Jerome: The Historical Spectacle
Ami McKay
(Gaspereau Press)
Jerome, in production at Two Planks and a Passion Theatre until Sunday, is a juggernaut of Nova Scotian talent: The play's written by Ami McKay (The Birth House), and stars Zuppa Circus's Ben Stone and Susan Leblanc-Crawford. Now Jerome is published by Gaspereau Press, the creator of books so gorgeous you want to take them to bed.
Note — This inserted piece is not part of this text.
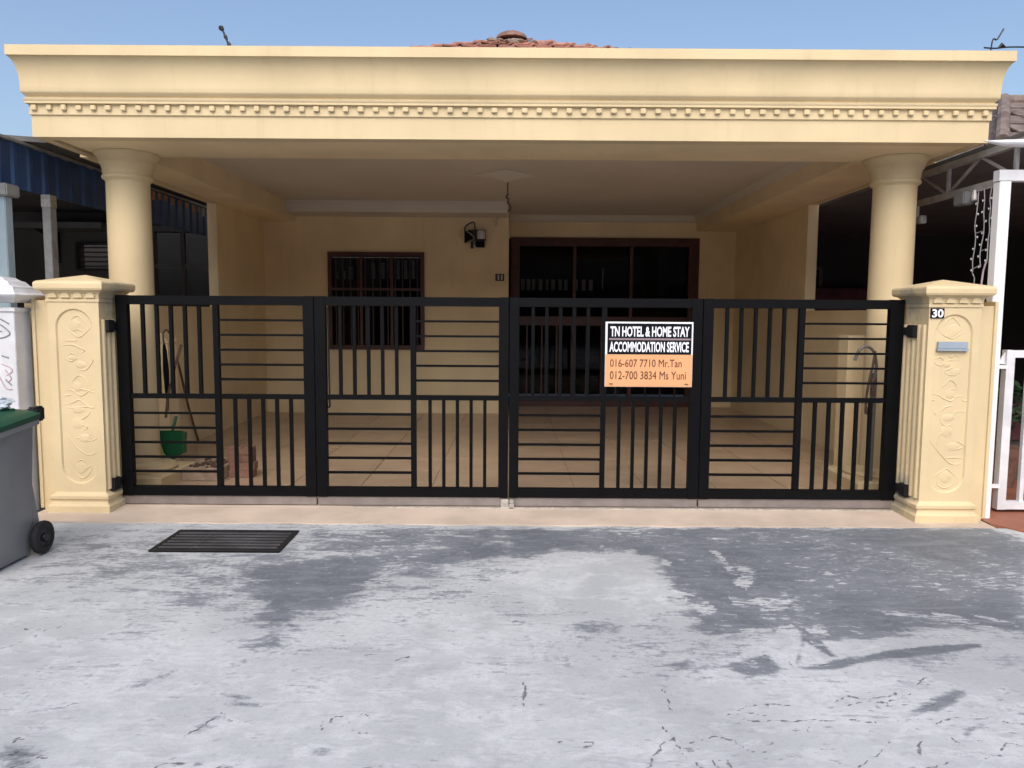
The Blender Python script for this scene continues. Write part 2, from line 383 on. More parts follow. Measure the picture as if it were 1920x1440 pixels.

McKay's departure point is the true story of a legless and mute man found washed up in Sandy Cove, Nova Scotia, in 1863. (Ironically, early stages of 2007's Penny Dreadful from Zuppa Circus, Two Planks' theatre-in-residence, also focused on Jerome's story.) While conducting historical research on the rise of circuses for her new novel, McKay found a clever way to give Jerome new life, by entering the world of sideshow freaks. One again, McKay's writing is naturally lively and spotted with humour. Her examination of public spectacle has contemporary context, visually represented in her decision to have every character, like Jerome's rescuers Isobel and Madeline, be performed by a sideshow that includes a bearded lady and conjoined twins. After all, is the distanced repulsion-obsession that Jerome experiences from the townfolk that much different than reading Perez Hilton?